大阪で開催されたG20サミットはつつがなく終了し、すでに話題は日韓輸出規制問題や、参議院選挙に移っている。しかし改めて今回のG20を俯瞰してみれば、その裏で中国がアメリカに代わり世界の覇権国となる野心を露わにしていたことが見えてきた。
その野心は習近平総書記によるG20での演説に如実に表れているが、その中身を知る日本人にはほとんどいない。その演説は実に衝撃的なものだった。
習近平が世界に示した「野心」
「われわれは時代とともに前進することを堅持し、グローバルガバナンスを整備しなければならない。
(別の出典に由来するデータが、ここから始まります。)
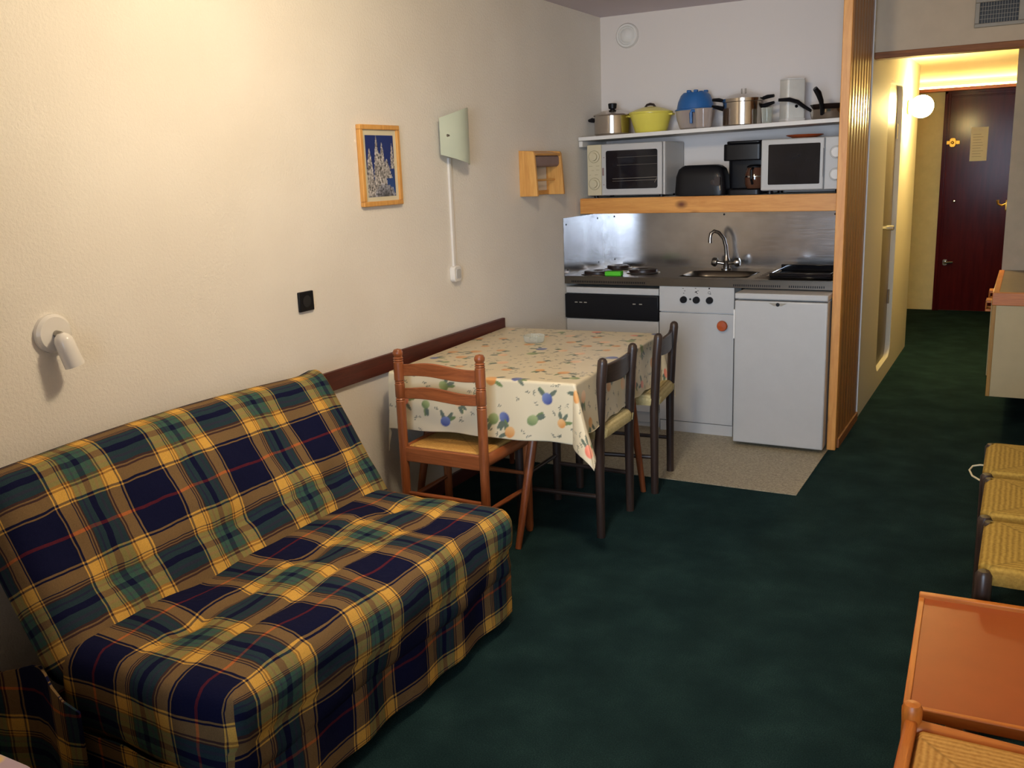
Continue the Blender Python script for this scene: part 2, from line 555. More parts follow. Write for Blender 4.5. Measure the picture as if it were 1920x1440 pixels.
ROT = lambda ax, deg: Matrix.Rotation(math.radians(deg), 3, ax)
def box(name, a, b, mat, parent=None, bevel=0.0, **k): return MB().box(a, b).build(name, mat, parent, bevel, **k)

# ================================================================== THE SETTING
ZC = 2.438; XP = 1.608; XR = 2.95; YR = -6.6; YE = 4.61; ZH = 2.21
struct(MB().box((-0.1, YR, -0.1), (XR+.1, YE+.2, 0)).build('floor', M['carpet']))
m = MB().box((0.0, -1.4385, 0.0), (1.5718, 0, 0.003)).build('floor_kitchen', M['lino']); struct(m)
struct(box('ceiling', (-.1, YR, ZC), (XR+.1, 0.12, ZC+.1), M['ceiling']))
struct(box('wall_left', (-.1, YR, 0), (0, 0, ZC), M['plaster']))
struct(box('wall_kitchen', (-.1, 0, 0), (1.5, .1, ZC), M['wall2']))
struct(box('wall_right', (XR, YR, 0), (XR+.1, 1.05, ZC), M['plaster']))
# rear wall with the balcony window
b = MB(); b.box((-.1, YR-.1, 0), (1.35, YR, ZC)); b.box((2.9, YR-.1, 0), (XR+.1, YR, ZC)); b.box((1.35, YR-.1, 2.15), (2.9, YR, ZC)); b.box((1.35, YR-.1, 0), (2.9, YR, .55))
struct(b.build('wall_rear', M['plaster']))
b = MB()
for x in (1.35, 2.1, 2.85):
    b.box((x, YR-.07, .55), (x+.05, YR-.02, 2.15))
b.box((1.35, YR-.07, .55), (2.9, YR-.02, .6)); b.box((1.35, YR-.07, 2.1), (2.9, YR-.02, 2.15))
wn = struct(b.build('window_1', M['white_matte'])); box('pane', (1.38, YR-.05, .58), (2.87, YR-.045, 2.12), M['drink_glass'], wn)
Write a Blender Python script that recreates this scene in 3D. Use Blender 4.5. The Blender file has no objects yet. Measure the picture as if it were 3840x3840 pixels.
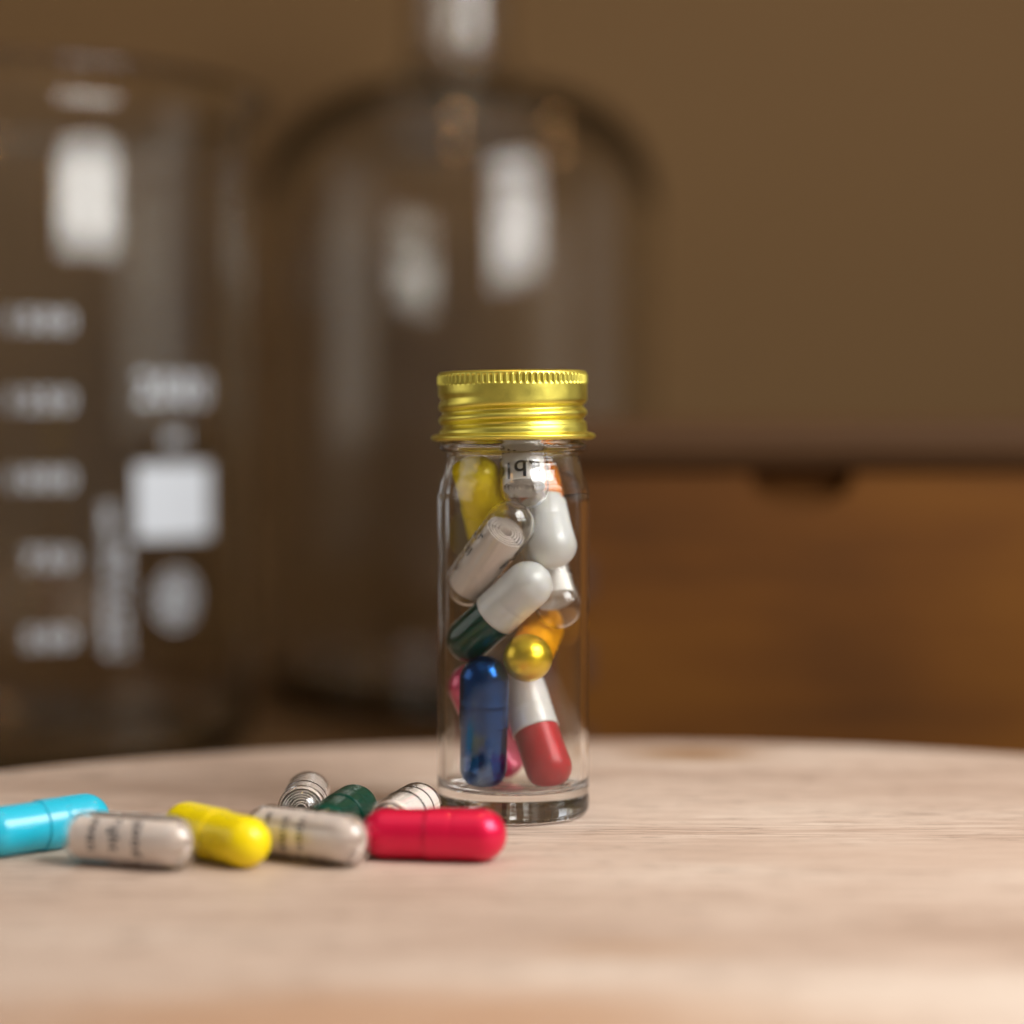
import bpy, bmesh, math, random
from mathutils import Vector, Matrix, Quaternion

# ------------------------------------------------------------------ camera, light, exposure
sc = bpy.context.scene
COL = sc.collection
MM = 0.001
PI = math.pi

def v3(x, y, z):
    return Vector((x * MM, y * MM, z * MM))

cam_d = bpy.data.cameras.new("camera")
cam = bpy.data.objects.new("camera", cam_d)
COL.objects.link(cam)
cam.location = v3(0, 0, 60.45)
PITCH = math.atan(132 / 4000)
cam.rotation_euler = (PI / 2 - PITCH, 0, 0)
cam_d.sensor_fit = 'HORIZONTAL'
cam_d.sensor_width = 24.15
cam_d.lens = 50.0
cam_d.clip_start = 0.005
cam_d.clip_end = 20.0
cam_d.dof.use_dof = True
cam_d.dof.focus_distance = 329 * MM
cam_d.dof.aperture_fstop = 3.5
cam_d.dof.aperture_blades = 8
sc.camera = cam

world = bpy.data.worlds.new("World")
sc.world = world
world.use_nodes = True
bg = world.node_tree.nodes["Background"]
bg.inputs[0].default_value = (1.0, 0.93, 0.85, 1)
bg.inputs[1].default_value = 0.11

def area_lamp(name, loc, target, sx, sy, radiance, color):
    d = bpy.data.lights.new(name, 'AREA')
    d.shape = 'RECTANGLE'
    d.size = sx * MM
    d.size_y = sy * MM
    d.energy = radiance * PI * sx * sy * MM * MM
    d.color = color
    o = bpy.data.objects.new(name, d)
    COL.objects.link(o)
    o.location = v3(*loc)
    dirv = (v3(*target) - v3(*loc)).normalized()
    up = Vector((0, 1, 0)) if abs(dirv.z) > 0.99 else Vector((0, 0, 1))
    xl = dirv.cross(up).normalized()
    yl = xl.cross(dirv).normalized()
    o.rotation_euler = Matrix((xl, yl, -dirv)).transposed().to_euler()
    return o

# daylight window to the right of the camera, a wider and dimmer one on the left, added soft fill overhead
area_lamp("window_light", (300, 165, 182), (-20, 450, 182), 290, 48, 7.4, (1.0, 0.985, 0.96))
area_lamp("window_light", (300, 165, 366), (-20, 450, 120), 290, 210, 10.8, (1.0, 0.97, 0.94))
area_lamp("side_window_light", (-620, 300, 235), (0, 330, 70), 430, 340, 0.85, (1.0, 0.94, 0.91))
area_lamp("rear_window_light", (680, 640, 200), (0, 380, 60), 300, 320, 0.25, (1.0, 0.95, 0.92))
area_lamp("ceiling_bounce_fill", (0, 150, 1300), (0, 380, 0), 1300, 1300, 0.35, (1.0, 0.95, 0.90))  # added fill lamp standing in for light bounced off the ceiling

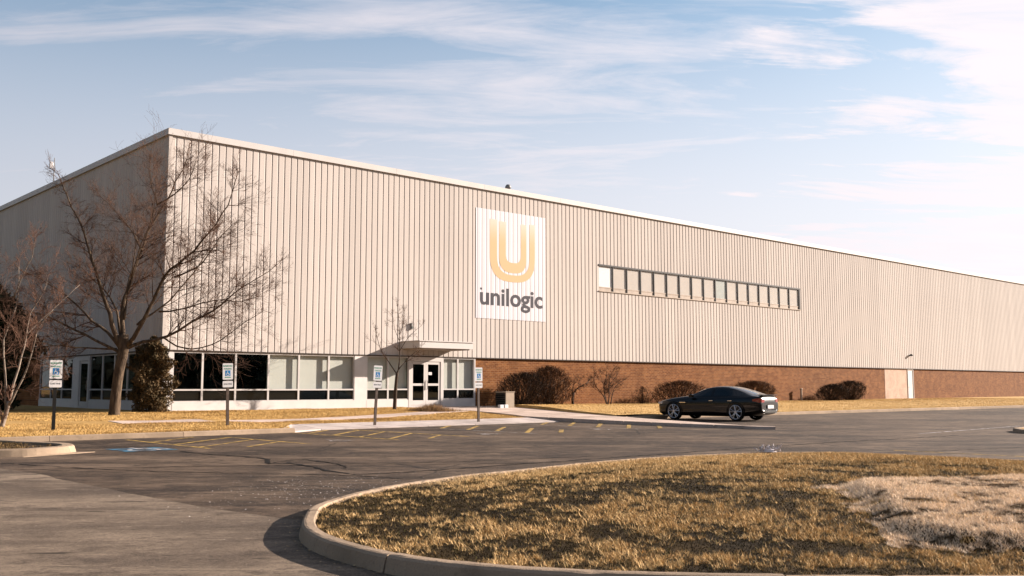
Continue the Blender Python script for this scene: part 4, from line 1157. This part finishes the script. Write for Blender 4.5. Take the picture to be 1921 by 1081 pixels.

現在、経済のグローバル化には若干の曲折が出現し、いかにしてグローバルガバナンスを整備するかという時代の命題を我々には突きつけられている」
「G20は引き続きリーダーシップを発揮し、世界経済の開放的、包括的で、バランスの取れた、恩恵を広く享受できる発展を確保しなければならない」
中国はいま、関税交渉こそ落ち着き取り戻したとはいえ、ITはじめ知財分野でアメリカとの激しい貿易戦争が繰り広げている。ソ連崩壊以降の30年余り、世界の「G1」をほしいままにしてきたアメリカを全く無視する形で、堂々と「正論」を展開したのである。
思い出してほしい。こうした「正論」を発信して、世界の秩序を守ると宣言していたのは、バラク・オバマ大統領までのアメリカだった。その役割はいまや完全に中国が果たそうとしている。中国・習近平総書記は、アメリカに変わって覇権を握ったのは、中国であることを内外に示そうとしているのだ。